G. H.- Un tel système visant à restreindre la mobilité des travailleurs en accordant une priorité régionale en fonction de leur domicile est unique en Amérique du Nord et son impact sur la productivité est incontestable. Si ce régime bénéficiait d’une certaine légitimité lors de son introduction dans la réglementation dans les années 1970 en raison du contexte économique difficile et des taux de chômage historiquement hauts, il a mal vieilli et n’est tout simplement plus d’actualité aujourd’hui.
Rappelons que les heures travaillées sont passées de 68,1 millions d’heures en 1997 à 210,2 millions d’heures en 20221. L’industrie roule à plein régime et la pénurie de la main-d’œuvre ne fait qu’exercer une pression supplémentaire sur l’économie du Québec.

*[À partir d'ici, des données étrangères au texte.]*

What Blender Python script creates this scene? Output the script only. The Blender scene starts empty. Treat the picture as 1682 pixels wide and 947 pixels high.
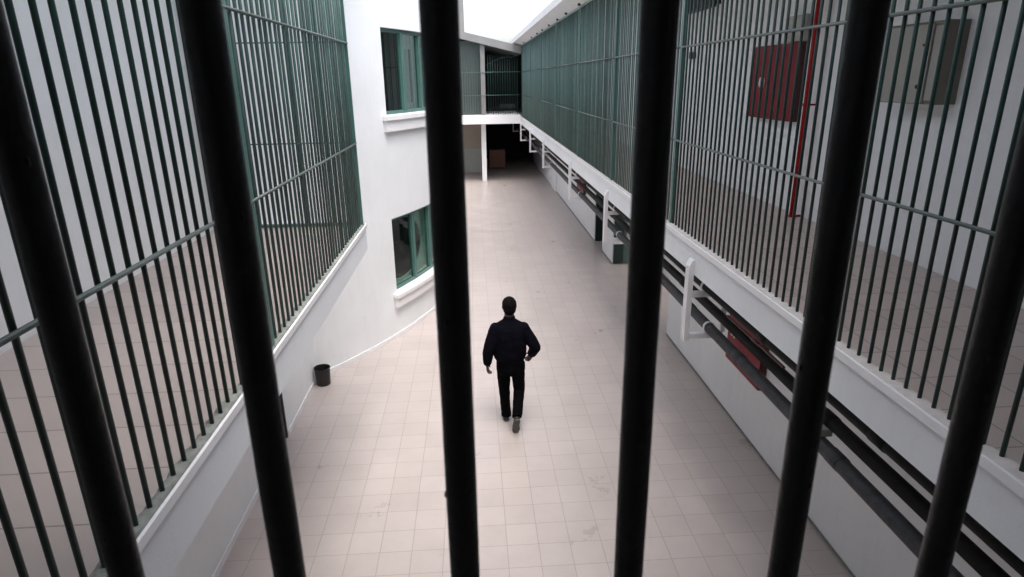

Alors que la validité constitutionnelle de ces clauses a été contestée devant les tribunaux, certains travailleurs n’avaient pas la possibilité de travailler dans la région de leur choix. Ceux-ci se retrouvaient limités à exercer leur métier dans leur région de domicile et les employeurs ne pouvaient les embaucher sous peine d’amendes ou de griefs.
Ce manque de flexibilité générait de nombreuses problématiques sur l’organisation du travail et plus encore dans une région où il y a un manque criant de main-d’œuvre disponible. Cette rigidité dans l’allocation des ressources pouvait, par conséquent, occasionner des retards dans la livraison du chantier et des coûts supplémentaires.
À titre d’exemple, un salarié domicilié dans la région de Sherbrooke soit la région des Cantons de l’Est ne pouvait pas travailler à Valcourt (40 km de Sherbrooke), car Valcourt est situé dans la région de Montréal. Cependant, un salarié domicilié à Mont-Tremblant pouvait très bien travailler à Valcourt à plus de 150 km de chez lui, car sa résidence est située dans la région de Montréal.
Pour rajouter à cet illogisme, selon les ententes conclues avec les différentes provinces, un travailleur ontarien peut travailler partout au Québec. Dès lors, il y a lieu de se demander si ce système à deux vitesses permet de rendre l’industrie plus attrayante pour la jeune relève du Québec ?
Avec plus de 50 % des heures qui sont effectuées dans les secteurs institutionnel et commercial, c’est l’ensemble de la société qui profitera d’une productivité accrue par la réalisation d’un plus grand nombre de projets ayant un impact considérable sur la population, telles la rénovation des écoles ou encore la construction de nouveaux hôpitaux, CHSLD, etc.
Qu’en est-il du décloisonnement des métiers pour les entrepreneurs en construction ?
G. H. -L’industrie au Québec, telle qu’on l’a toujours connue, comprend 25 métiers distincts alors que l’Ontario n’en a que 7.
Accroître les connaissances et diversifier les tâches des salariés dans l’industrie sont bénéfiques pour tous et permettront une meilleure efficience dans l’organisation du travail sur les chantiers.
Après autant d’années sans changements, il est évident qu’un fossé s’est creusé entre le règlement et la réalité des chantiers. La segmentation des tâches, le manque d’agilité et de dynamisme entre l’exercice des 25 métiers et occupations ont amené un ralentissement dans l’organisation du travail, causant un manque d’efficience sur les chantiers de construction. Concrètement, cette situation engendre des coûts en temps et en argent pour l’ensemble des Québécois et Québécoises.
Selon le sondage de la firme AppEco, un assouplissement dans l’exercice des métiers pourrait permettre d’économiser jusqu’à 10 % des heures travaillées.
En terminant…
G.H. – L’ACQ poursuivra son analyse approfondie du projet de loi n°51 dans les jours et semaines à venir. Elle s’engage également à travailler de manière constructive avec les élus et autres parties prenantes de l’industrie pour améliorer le projet de loi, dans l’intérêt de tous les Québécoises et Québécois. L’ACQ demeure engagée à contribuer activement à la mise en œuvre de ces mesures, afin de créer un environnement dynamique et prospère pour tous.